In Las Vegas, Consumer Credit Counseling, an affiliate of Reno's Family Counseling Service, is serving as the Las Vegas Aly's Prom Closet nonprofit group.

"It's such a simple idea," said Becky Blank, Christiansen's mom and volunteer for Reno Aly's Prom Closet. "It lets those kids who don't feel like everyone else, feel normal, even for one night.

"When you think of it. There's got to be hundreds of kids who don't go. Everybody remembers their prom, whether it was good or bad. Everybody should be able to go."

In Reno, Blank said, one family drove in from Fallon because the father had lost his job and there was no way they could buy a dress for the daughter.

On Blank's first day of volunteering, she said a teenage girl came in to receive a dress, turned to Blank and said, "I could never even look at a dress like this."

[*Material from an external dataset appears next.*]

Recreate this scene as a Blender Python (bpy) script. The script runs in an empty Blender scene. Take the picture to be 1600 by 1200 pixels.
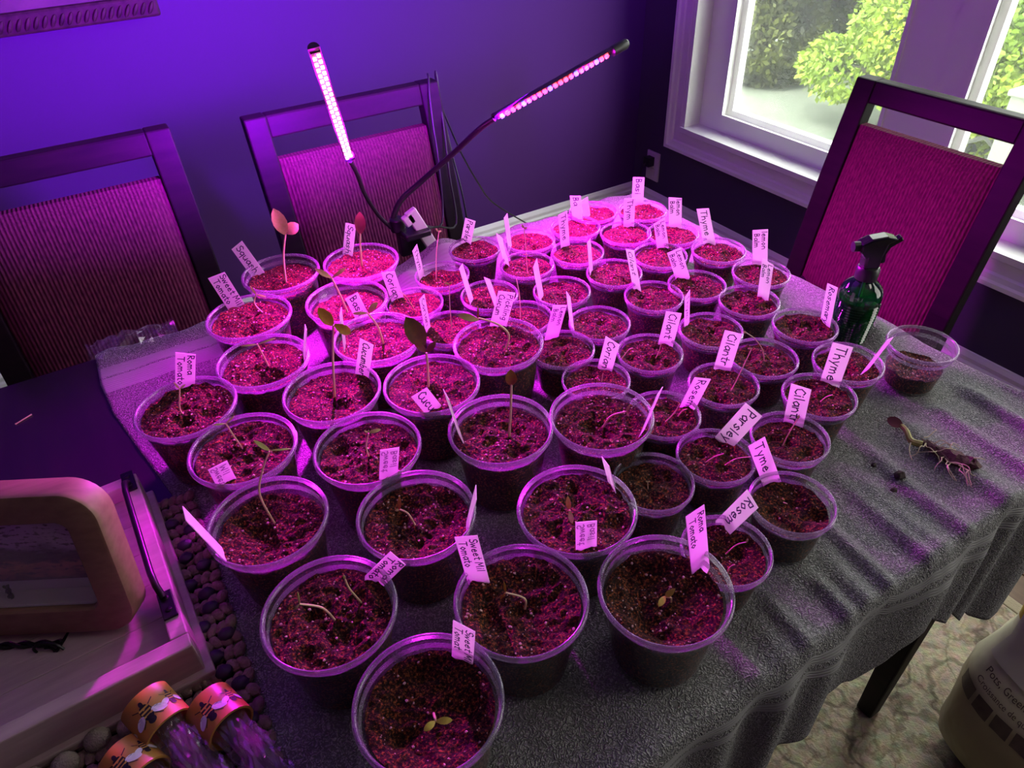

Now in its second year, it has its own retail space and website. Tuxedos, dresses, shoes, jewelry, makeup and alterations are available. Gift certificates are donated for dinners for two.

"Originally (Stuart) was thinking of the foster kids," Blank said. "Where we're at now is that we're moving in every high school here."

Gary Chaires, head counselor at Basic High School, where some of the students are at poverty level, said he expects the program to reach out to a lot of Las Vegas students.

"We want to make it as unintimidating as we can," Chaires said. "There's a lot of single parents and parents out of work. And because of the way the economy has turned ... I can see something like this being really valuable."